One of the most unique experiences I had in Alaska was going with Cathy and Cliff to an old gold dredge, where we did some fishing. I had fun panning for gold with Cathy, but the best part was exploring something I’d never seen before. I’d never had the chance to see such an enormous piece of machinery up close, and I had no idea anything like this even existed. Like my dad, I’m fascinated by machines (remember Megan and I naming our snowmobiles after our giant robot shows?) and my sister and I came up with creative ideas for stories, comics, and settings for our projects. As trivial as it seems to just spend a day fishing and exploring an abandoned dredge, it had an impact on me. It is one of my favorite (and quirkiest) stories to tell.

Another moment I loved was talking with Cathy around the campfire at the cabin in Central. She was genuinely interested in my life, which, at the time, was full of normal teenage troubles – boys, school, and being a nerd. But she listened to me, and even though she’d never really played a video game in her entire life, she wanted to learn about a game series that was very special to me. When we returned to Fairbanks, we went to a pawn shop where we snagged an amazing edition of the game.
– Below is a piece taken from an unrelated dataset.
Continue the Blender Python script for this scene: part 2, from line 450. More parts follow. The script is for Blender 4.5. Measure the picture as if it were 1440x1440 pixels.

For the nerd in me, it was a triumph for my collection, but it also meant that she was excited to learn about my hobbies and interests. She sat down with me to learn about it when I brought it back, and it meant a lot to me that she cared about things that I cared about – even if it was out of her normal activity circle.

My family, Cathy included, has always been supportive of my artistic endeavors. She encouraged us to draw on some tarps she had set up for temporary walls in her “at-home Hilton” while she and Cliff were remodeling, and she encouraged us to use her computer to create webpages for her black lab, Ruger. (Rudytoottoot.com.) Even today it means a lot to me that everyone has been so supportive of both me and my sister, and I truly remember Cathy as a compassionate, kind, and loving person. These moments I shared are only a few, but they represent what I spoke of earlier: The simple things, the little gestures that translate into actions of love. I loved Cathy very much, and I am happy to recall these memories to honor her. She will be missed, but she will be remembered for her impact on my life. I am so happy I got to share the times I did with her.

 

Edit (7/16/12): My sister also wrote something that I’d like to post here.  It is very touching.  Thank you!

Cheez-Whiz and How to Tell a Story

There is nothing I could write or say that would be capable of capturing who Catherine Hendrickson really was. Everything I write here seems too shallow, too distant, from the wonderful human being she was. I can’t seem to find a way to talk about her that feels true. I have a thousand stories about her, but it feels like a book could be written and it would still fall short. One of the things I remember most about Cathy was her warm and friendly personality. Whenever you were around her, it was difficult to feel sad or upset. She always had a story or joke, though sometimes she’d forgotten she’d told you, and you’d hear her laugh her way through telling it three or four different ways. A particular story about Cheez-Whiz and coolers always comes to mind; after all, the Cheez-Whiz must have tipped over and sprayed all over the cooler, as there was Cheez-Whiz everywhere when they got to the campsite. It must have tipped over. But Cathy’s stories were worth hearing more than once, because she had such fun telling them.

She had a great sense of adventure, and I’ll always remember visiting her in Alaska, and all the experiences she helped us have. Watching us play our video games, even giving them a try herself, laughing at the mistakes she made, but always willing to try again. Staying in her garage during the remodeling of her house, surrounded by luxurious blue tarps (on which she suggested we draw). Exploring an old dredge, peeking into all the dark corners and feeling like we had discovered something no one else had seen, sitting on the slippery banks to pan for gold and mostly finding just mud. Getting ice cream for ourselves, and a bowl for the dog, because well, we couldn’t just not share with Ruger, now could we? Arranging flowers we’d picked together in the field, admiring the colors and the beauty of the wilderness in Alaska, in between jokes about beans and their musical qualities. Riding 4-wheelers, Cathy narrating from behind the camera, giving each scene her particular dramatic flair, regardless of what season it was, or whether it was a beautiful sunset or just the regular afternoon. Sitting around the campfire, talking and laughing about nothing in particular.

There are so many good stories, so many ways to tell them, and it feels like I could tell them all repeatedly and in different ways, but they still wouldn’t be able to capture the person that Cathy really was, or explain the value of those memories for me, and the people who knew her. But most of all, what I remember and what I will treasure is her kindness and her generosity. Cathy was a joy to be around, and every time I saw her, I knew I was welcome and loved, which was how Cathy treated every person in her life. She cared about all the people she knew, in a very real and palpable way. I feel lucky to have known her and seen her capacity for love and happiness, and I will miss her. I will always have these stories to tell about her, and while I will never be able to tell them the way that she could, they will be an important part of the stories of the people who knew Cathy. They will always be a way that we are connected, even if I can’t tell them quite as vivaciously as Cathy could.